Several of the candidates have long experience in law enforcement and related fields, but only one offers the combined attributes of years enforcing the law, a record of close involvement with a broad set of community groups, and a vision for how to steer the department back to respectability. Richard Webster, a Pittsboro police officer who served for a decade as a Chatham sheriff's deputy, has earned the respect of people who work with the county's most vulnerable citizens.

Gray's name has become synonymous with the recent scandals in the department, and he hasn't made much of a case for why he's the person to fix the problems he's presided over as sheriff.
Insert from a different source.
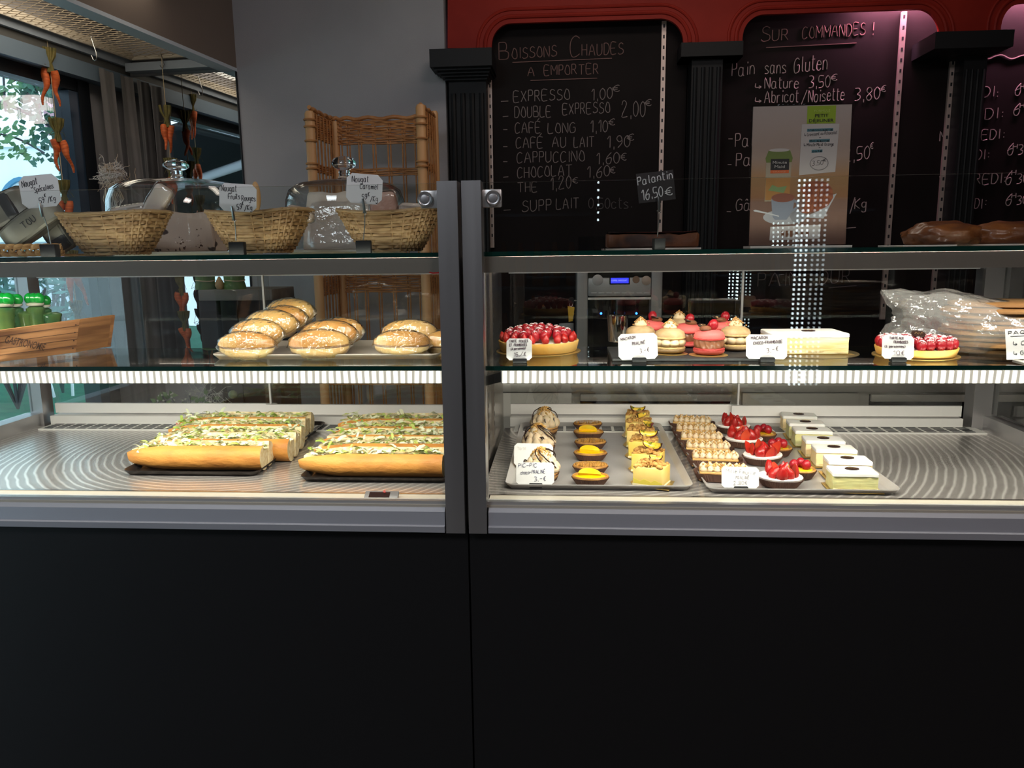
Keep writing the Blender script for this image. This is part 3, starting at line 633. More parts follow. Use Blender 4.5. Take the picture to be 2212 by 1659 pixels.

Rick Givens, who has served the county well as a commissioner, touts his Air Force special operations training as a virtual law enforcement credential, but he has no substantive experience in civilian policing. Darden Jarman worked as a deputy for a mere year-and-a-half, and he hasn't presented much of a vision for improving the department. And while Randy Knight, a state patrolman for the last 21 years, has a sterling reputation and some good ideas, he doesn't appear to have the breadth of experience and community connections that Webster does.

It should be noted that one common and disturbing thread has run through all five of these candidates' campaigns. Despite Chatham's bitter bout with the missing pot scandal, all of the candidates have pledged they will devote even more time, energy and expense to fight that war more aggressively. They speak of more K-9 units in the schools, more high-tech surveillance gear, more drug-fighting personnel, etc. We hope that the sheriff elected in November will rethink the issue enough to realize that if there's one county in the entire state that most needs a reprieve from the folly and futility of the drug war, it's Chatham.

Chatham County Board of Education
In District 3, Challenger Allan (Ziggy) Zimmerman is taking on longtime incumbent Jack Wilkie. The Independent endorses the newcomer Zimmerman, who would be the answer to the prayers of progressives who hope to gain a majority on the school board to oppose the heavy-handedness of Chatham Superintendent Larry Mabe. Wilkie, a 33-year-member of the board (and chairman for 31 of those years), is seen as a key supporter of Mabe, who returned the favor by allowing Wilkie and State Sen. Howard Lee to distribute free boxes of Dunkin' Donuts to all Chatham teachers as a campaign ploy. The free doughnuts included a note on each box from Lee and Wilkie. Opponents have dubbed the affair “Donutgate” and have criticized Mabe for allowing a county courier to deliver the doughnuts at taxpayer expense. Zimmerman, a North Carolina State Trooper and the PTSA president at Chatham Central High School, has offered some fresh ideas to improve the county’s educational system. He backs a schools bond to help the county keep up with steady growth and better services for the county’s growing Latino community. In District 4, five people are vying for two seats. The Independent endorses incumbent Ronald P. (Ronnie) Collins, who cast the lone vote against a contract extension for Mabe. Collins, a self-employed accountant, supports a performance audit of the county’s educational system, and he’d like to see developers foot some of the bill for new schools. He supports a schools bond “as our only alternative” in the short run. That leaves four candidates vying for the remaining seat. Of those, The Independent supports Wayne White, a mathematician who is a retired manager of Lucent Technologies. While the other three candidates—Doug Burke, T.C. Yarborough and the only women in the race, Deb McManus—each has their good points, White is a Chatham County native who seems to have the most experience and best leadership skills of the foursome. He is a critic of Mabe, and says the school system needs to do more to retain and attract high-quality teachers. He is noncommittal about how to fund new schools, but he supports development of short- and long-term plans to identify needs.